Section 4. Loans. No loans shall be contracted on behalf of the Corporation and
no evidence of indebtedness shall be issued in its name unless authorized by or
under the authority of a resolution of the Board of Directors. Such authority
may be general or confined to specific instances. No loans may be made to any
Officer or Director of the Corporation, directly or indirectly, except that
reasonable advances of reimbursable expenses may be made in the discretion of
the President or, in the case of the President, as determined by the Board of
Directors.
Section 5. Sale of Securities. The Board of Directors may authorize and empower
any officer or officers to sell, assign, pledge, or hypothecate any and all
shares of stock, bonds or securities, or interest on stocks, bonds or
securities, owned or held by this Corporation at any time, including without
limitation because of enumeration, deposit certificates for stock and warrants
or rights which entitle the holder thereof to subscribe for shares of stock, and
to make and execute to the purchaser or purchasers, pledge or pledges, on behalf
and in the name of this Corporation, and assignment of bonds or stock
certificates representing shares of stock owned or held by this Corporation, and
any deposit certificates for stock, and any certificates representing any rights
to subscribe for shares of stock.
Article 6 — Miscellaneous
Section 1. Fiscal Year. The fiscal year of the Corporation shall end on such
date as shall be established by the Board of Directors.

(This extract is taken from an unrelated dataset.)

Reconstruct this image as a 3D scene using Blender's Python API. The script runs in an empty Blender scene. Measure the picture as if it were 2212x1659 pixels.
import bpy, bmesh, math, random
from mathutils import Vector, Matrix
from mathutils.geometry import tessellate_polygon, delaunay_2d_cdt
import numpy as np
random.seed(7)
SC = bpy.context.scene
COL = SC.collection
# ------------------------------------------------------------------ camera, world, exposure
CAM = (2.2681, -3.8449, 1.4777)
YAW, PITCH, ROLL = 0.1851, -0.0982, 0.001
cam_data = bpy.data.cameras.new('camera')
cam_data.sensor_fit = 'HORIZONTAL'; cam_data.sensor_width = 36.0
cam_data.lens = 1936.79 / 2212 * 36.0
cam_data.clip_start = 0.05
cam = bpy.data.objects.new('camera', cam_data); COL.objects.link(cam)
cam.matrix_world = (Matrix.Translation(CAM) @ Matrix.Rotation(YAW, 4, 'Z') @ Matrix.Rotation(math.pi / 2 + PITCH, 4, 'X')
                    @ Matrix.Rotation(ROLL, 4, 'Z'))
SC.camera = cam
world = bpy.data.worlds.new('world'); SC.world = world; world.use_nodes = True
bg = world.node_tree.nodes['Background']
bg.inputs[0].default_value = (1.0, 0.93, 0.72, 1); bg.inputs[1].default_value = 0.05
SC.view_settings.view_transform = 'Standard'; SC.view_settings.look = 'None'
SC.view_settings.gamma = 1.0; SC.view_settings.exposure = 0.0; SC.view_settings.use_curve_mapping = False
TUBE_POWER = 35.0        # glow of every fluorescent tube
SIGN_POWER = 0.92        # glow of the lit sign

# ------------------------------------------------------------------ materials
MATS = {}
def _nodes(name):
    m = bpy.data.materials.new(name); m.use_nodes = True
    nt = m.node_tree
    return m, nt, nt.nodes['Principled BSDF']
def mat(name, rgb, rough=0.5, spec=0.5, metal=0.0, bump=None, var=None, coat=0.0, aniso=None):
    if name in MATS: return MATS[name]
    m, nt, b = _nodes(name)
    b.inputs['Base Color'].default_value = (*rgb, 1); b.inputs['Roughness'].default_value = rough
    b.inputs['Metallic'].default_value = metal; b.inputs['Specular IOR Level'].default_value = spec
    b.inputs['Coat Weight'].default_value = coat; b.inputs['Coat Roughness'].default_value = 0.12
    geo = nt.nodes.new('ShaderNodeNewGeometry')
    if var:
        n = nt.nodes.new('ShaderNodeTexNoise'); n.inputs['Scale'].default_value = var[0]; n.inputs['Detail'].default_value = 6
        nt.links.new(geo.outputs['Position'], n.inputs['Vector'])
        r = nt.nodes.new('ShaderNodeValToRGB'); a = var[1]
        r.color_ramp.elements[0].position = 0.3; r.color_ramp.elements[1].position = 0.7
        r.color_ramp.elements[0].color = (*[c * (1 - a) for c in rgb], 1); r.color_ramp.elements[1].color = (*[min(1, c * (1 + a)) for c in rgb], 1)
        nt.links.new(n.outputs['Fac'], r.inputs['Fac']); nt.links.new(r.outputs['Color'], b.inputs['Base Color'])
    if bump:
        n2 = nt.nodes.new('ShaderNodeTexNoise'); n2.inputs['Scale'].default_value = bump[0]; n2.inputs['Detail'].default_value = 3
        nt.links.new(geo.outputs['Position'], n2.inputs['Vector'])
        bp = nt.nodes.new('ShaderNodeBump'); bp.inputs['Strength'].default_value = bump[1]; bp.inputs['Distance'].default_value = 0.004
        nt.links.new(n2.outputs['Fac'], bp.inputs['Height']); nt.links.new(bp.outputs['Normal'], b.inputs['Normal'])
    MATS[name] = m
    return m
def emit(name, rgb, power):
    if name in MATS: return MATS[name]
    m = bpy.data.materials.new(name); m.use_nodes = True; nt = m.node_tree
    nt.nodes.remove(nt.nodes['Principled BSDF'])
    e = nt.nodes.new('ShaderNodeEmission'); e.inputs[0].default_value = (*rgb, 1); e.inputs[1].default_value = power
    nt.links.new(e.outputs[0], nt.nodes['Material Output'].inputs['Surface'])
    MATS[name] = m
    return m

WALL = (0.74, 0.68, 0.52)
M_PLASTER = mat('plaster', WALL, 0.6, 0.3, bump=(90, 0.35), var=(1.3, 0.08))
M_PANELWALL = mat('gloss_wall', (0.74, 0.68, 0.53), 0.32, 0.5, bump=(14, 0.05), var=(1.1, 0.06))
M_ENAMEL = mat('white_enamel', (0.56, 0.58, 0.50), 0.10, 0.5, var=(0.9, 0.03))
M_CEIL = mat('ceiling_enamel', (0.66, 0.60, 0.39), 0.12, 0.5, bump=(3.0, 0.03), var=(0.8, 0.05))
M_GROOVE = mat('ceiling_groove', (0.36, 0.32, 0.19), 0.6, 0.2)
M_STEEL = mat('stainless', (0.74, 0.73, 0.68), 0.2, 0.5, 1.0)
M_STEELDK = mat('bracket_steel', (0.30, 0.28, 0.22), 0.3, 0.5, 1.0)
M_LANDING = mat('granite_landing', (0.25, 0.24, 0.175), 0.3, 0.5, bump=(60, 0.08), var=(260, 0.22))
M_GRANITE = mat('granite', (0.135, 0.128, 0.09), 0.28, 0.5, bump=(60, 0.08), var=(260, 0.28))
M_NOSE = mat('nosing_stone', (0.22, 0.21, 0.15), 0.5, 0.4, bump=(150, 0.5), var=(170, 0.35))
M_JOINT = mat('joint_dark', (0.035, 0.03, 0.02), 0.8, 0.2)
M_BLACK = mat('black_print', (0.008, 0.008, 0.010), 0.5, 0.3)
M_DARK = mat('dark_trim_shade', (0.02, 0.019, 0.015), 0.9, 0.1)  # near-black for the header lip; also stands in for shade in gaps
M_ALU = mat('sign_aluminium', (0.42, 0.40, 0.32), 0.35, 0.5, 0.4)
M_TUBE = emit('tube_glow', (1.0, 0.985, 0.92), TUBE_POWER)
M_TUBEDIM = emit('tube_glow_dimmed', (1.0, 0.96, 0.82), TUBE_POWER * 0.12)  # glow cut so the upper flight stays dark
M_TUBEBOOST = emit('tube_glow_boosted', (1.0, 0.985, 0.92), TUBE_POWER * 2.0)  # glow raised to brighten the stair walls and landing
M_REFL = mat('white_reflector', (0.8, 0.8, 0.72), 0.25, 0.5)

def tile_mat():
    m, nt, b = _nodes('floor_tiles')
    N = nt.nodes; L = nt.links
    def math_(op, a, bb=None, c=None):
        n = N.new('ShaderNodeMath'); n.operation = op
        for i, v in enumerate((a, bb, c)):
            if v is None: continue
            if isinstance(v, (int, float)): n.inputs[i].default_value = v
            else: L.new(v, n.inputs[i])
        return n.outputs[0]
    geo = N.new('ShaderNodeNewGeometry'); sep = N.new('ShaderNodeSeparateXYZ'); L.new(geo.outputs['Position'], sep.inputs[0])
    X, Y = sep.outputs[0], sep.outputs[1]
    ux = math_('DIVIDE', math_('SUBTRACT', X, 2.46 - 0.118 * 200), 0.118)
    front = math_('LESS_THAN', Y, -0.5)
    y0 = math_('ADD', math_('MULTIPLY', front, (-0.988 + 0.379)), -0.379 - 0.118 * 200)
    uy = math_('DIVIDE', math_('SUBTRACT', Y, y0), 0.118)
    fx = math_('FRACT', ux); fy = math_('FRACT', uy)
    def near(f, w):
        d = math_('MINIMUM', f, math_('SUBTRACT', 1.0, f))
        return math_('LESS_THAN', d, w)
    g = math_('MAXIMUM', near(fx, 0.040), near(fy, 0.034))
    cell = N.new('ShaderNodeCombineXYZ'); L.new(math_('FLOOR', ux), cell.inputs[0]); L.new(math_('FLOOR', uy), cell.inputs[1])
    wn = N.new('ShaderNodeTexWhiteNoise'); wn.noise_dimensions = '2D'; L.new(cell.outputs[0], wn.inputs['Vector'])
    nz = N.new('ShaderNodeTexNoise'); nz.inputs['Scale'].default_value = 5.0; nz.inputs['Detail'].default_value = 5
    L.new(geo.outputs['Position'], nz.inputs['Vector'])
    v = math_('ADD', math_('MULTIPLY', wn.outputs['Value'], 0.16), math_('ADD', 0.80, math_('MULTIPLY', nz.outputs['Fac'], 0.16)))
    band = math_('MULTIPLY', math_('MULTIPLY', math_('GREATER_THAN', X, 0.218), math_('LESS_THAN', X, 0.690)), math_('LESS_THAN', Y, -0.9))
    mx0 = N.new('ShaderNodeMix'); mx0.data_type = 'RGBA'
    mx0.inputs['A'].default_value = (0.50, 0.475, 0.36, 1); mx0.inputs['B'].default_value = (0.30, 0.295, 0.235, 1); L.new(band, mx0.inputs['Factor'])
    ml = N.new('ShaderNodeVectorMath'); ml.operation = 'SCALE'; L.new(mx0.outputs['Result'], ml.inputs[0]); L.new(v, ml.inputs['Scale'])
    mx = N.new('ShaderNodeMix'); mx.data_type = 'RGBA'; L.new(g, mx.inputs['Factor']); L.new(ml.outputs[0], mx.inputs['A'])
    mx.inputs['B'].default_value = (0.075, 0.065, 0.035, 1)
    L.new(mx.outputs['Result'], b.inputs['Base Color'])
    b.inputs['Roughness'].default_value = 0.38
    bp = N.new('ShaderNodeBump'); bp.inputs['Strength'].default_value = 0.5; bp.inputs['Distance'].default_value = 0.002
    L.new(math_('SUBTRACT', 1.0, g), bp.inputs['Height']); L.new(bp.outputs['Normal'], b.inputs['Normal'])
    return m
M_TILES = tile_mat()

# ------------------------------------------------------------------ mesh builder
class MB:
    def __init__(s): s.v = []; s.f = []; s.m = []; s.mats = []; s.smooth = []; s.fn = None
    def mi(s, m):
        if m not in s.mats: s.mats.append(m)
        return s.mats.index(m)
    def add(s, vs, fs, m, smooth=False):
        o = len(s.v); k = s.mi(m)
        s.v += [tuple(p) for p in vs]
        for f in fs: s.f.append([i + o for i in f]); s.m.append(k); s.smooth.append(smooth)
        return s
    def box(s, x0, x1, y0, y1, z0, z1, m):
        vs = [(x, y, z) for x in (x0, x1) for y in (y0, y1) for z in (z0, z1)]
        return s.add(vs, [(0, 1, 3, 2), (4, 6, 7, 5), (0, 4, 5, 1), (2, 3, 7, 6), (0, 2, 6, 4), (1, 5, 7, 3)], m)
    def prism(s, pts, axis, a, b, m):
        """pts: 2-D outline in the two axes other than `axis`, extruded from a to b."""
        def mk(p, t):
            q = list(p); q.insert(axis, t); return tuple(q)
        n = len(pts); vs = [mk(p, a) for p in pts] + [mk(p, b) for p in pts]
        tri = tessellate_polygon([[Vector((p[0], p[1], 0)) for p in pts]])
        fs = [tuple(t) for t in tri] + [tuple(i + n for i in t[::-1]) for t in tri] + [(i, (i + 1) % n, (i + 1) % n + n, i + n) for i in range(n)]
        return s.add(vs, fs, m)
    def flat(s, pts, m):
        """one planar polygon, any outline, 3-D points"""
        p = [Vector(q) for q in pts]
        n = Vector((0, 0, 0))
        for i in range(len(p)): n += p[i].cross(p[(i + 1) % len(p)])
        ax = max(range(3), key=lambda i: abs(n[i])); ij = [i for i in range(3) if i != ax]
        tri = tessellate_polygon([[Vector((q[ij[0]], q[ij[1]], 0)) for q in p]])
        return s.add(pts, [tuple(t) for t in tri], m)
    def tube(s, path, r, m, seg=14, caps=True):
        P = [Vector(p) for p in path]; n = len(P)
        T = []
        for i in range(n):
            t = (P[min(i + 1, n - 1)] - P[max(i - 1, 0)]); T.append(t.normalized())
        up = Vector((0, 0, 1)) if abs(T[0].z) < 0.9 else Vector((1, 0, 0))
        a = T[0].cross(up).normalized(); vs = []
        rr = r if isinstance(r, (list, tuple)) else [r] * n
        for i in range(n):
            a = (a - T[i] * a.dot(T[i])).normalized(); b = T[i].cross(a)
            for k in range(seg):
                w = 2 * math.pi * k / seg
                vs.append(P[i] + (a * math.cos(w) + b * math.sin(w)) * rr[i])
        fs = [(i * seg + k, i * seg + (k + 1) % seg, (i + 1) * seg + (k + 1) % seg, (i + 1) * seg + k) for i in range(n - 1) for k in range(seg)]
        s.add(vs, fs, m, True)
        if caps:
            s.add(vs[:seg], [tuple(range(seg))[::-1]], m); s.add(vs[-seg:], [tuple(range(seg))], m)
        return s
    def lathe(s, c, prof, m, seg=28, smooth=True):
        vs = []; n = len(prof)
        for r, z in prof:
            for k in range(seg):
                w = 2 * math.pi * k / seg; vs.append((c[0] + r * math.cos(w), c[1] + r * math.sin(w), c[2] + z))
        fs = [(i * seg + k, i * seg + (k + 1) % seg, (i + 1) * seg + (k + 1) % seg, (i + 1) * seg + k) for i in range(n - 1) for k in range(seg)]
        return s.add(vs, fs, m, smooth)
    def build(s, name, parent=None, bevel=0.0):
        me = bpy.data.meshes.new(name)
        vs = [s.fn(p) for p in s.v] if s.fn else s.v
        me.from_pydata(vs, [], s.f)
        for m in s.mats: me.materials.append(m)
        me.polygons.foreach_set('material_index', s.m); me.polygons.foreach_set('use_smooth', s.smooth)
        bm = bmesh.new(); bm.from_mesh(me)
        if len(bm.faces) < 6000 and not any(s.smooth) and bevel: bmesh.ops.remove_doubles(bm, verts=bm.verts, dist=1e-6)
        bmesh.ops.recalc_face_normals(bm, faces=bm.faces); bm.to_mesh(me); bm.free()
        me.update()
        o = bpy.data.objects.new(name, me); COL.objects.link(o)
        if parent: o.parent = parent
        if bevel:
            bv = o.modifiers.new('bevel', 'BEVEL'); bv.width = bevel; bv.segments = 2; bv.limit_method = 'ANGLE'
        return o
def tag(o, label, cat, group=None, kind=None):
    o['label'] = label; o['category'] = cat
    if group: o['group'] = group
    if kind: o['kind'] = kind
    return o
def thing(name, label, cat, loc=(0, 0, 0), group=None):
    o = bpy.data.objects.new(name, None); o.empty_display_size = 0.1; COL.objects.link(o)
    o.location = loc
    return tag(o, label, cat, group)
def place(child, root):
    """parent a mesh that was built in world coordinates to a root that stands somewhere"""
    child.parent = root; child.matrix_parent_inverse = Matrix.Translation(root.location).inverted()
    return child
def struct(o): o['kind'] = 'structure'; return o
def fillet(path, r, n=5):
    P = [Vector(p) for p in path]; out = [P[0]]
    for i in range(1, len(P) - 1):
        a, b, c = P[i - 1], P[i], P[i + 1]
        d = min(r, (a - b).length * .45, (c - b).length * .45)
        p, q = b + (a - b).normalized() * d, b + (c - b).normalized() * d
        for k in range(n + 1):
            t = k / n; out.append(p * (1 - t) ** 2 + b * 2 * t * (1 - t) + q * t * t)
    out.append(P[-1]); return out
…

Section 2. Corporate Seal. There shall be no corporate seal.
Section 3. Action Without Meeting. Any action which may be taken at a meeting of
the Directors may be taken without a meeting if all the Directors shall consent
in writing to such action. Such action by written consent shall have the same
force and effect as the unanimous vote of the members or the Directors.
Article 7 — Amendment
These By-Laws may be amended at any time by a vote of two-thirds of the
Directors then in office at a meeting duty called for that purpose.